→ Dataset records
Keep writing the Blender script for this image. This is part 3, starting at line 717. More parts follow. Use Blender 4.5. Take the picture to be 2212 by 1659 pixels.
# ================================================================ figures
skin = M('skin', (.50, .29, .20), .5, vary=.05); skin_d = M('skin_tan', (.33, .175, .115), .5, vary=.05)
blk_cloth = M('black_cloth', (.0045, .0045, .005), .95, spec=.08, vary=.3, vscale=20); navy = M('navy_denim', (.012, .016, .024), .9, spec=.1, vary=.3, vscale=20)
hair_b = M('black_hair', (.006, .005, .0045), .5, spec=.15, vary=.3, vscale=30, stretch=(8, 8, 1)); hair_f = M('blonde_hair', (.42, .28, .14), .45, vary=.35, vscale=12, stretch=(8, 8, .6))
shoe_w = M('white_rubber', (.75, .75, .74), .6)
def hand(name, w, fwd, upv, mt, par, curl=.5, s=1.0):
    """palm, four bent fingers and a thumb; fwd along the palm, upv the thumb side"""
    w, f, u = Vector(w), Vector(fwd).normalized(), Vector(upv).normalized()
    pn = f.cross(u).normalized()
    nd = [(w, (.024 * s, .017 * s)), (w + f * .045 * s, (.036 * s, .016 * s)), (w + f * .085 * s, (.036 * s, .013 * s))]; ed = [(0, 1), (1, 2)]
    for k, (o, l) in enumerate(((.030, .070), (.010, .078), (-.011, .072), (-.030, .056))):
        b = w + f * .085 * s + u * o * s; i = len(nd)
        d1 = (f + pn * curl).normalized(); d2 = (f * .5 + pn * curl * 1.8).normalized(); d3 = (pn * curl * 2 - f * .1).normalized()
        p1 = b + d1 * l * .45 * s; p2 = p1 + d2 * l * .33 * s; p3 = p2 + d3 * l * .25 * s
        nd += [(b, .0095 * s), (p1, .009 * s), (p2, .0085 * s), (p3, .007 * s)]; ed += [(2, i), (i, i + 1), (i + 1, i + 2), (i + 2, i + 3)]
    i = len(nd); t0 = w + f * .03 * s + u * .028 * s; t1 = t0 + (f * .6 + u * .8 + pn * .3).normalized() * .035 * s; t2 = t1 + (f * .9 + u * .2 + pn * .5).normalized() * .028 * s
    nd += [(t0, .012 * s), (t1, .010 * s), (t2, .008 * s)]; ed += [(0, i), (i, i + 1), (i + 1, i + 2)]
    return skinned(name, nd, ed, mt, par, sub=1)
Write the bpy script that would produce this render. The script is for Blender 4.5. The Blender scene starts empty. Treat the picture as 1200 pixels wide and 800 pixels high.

→ Exercise brief
Gather each line of the listing containing the word "pixels" and show it.

→ Answer below
Keep writing the Blender script for this image. This is part 3, starting at line 717. More parts follow. Use Blender 4.5. Take the picture to be 2212 by 1659 pixels.
Write the bpy script that would produce this render. The script is for Blender 4.5. The Blender scene starts empty. Treat the picture as 1200 pixels wide and 800 pixels high.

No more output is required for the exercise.